Sunday, March 20, 2011

The Big Question: And Then What?

As many movies do, ATL ends with a tidy wrap up of the main characters' lives. After a brief fade to black, Rashad returns with a soulful voice over similar to the one that opens the movie. During it, we witness the progression of the main characters' lives.

Esquire is grinning with undisguised joy while jogging at an unnamed Ivy League college. Brooklyn has found a menial job he has kept long enough to get promoted. Teddy has his own grills business. And Rashad has become a cartoonist, a possibility briefly foreshadowed earlier in the movie.

We don't need to ask, "And then what happened?"

But ATL's ending is not like real life.

As we go along, we don't get to find out at the end of 90 minutes whether our choices work out, whether our needs are met, whether our future is bright. We may see changes after a 5-week period, as I inferred from the movie's timing. 5 weeks is a little while or a long time, depending on your situation. A lot can happen during 5 weeks. A whole life can change in that amount of time. Something you do in 5 weeks may affect the rest of your life, or it may be the rest of your life.

Whatever your outlook, be it 5 weeks or a lifetime, every little bit of wisdom you can get helps you navigate through life. And you can get them from anywhere. Take Marcus the drug dealer. He is by no stretch of the imagination a good role model or pillar of the community. But he exhorts gems like, "Say no to drugs. Dare to be different." Sure, he advises this in jest. But you can apply it in any context you want. When was the last time you dared to be different?

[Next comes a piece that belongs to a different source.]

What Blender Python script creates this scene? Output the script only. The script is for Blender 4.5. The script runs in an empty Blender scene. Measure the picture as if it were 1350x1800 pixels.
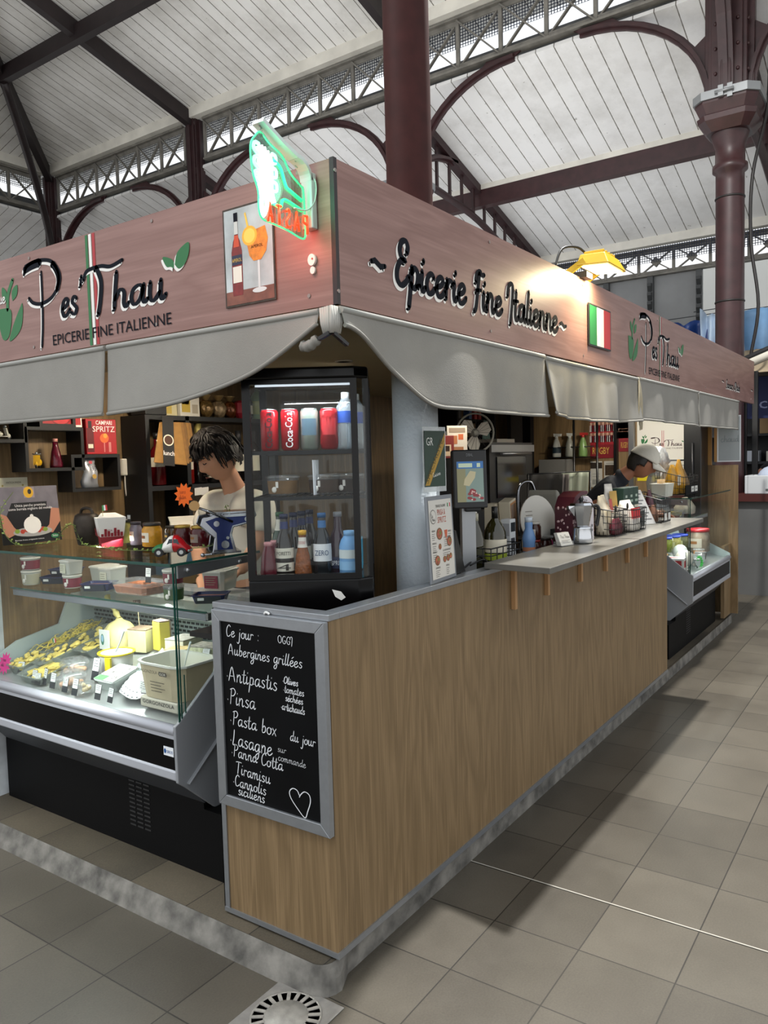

When you're feeling a little too proud of yourself, remember Marcus’s other witticism: "Just 'cause your head big doesn't make you smart." A little reminder to check yourself.

ATL has other more upstanding sources of guidance, like Mr. Garnett. It is very often true, as Mr. Garnett tells Esquire, that getting ahead is not always about what you know. "Sometimes it's who you know."

Let's not forget Uncle George. On the morality spectrum, he fits in somewhere between Marcus and Mr. Garnett. And during one of Rashad's most difficult moments, Uncle George gives decent advice. "It's all just feelings," Uncle George tells his troubled nephew. "From females to friends to funerals... It's all about the feelings."

Nothing can help you predict the answer to, "And then what?" But every bit of good advice can help you imagine it and then live it. Maybe some of these ATL wisdoms will help you.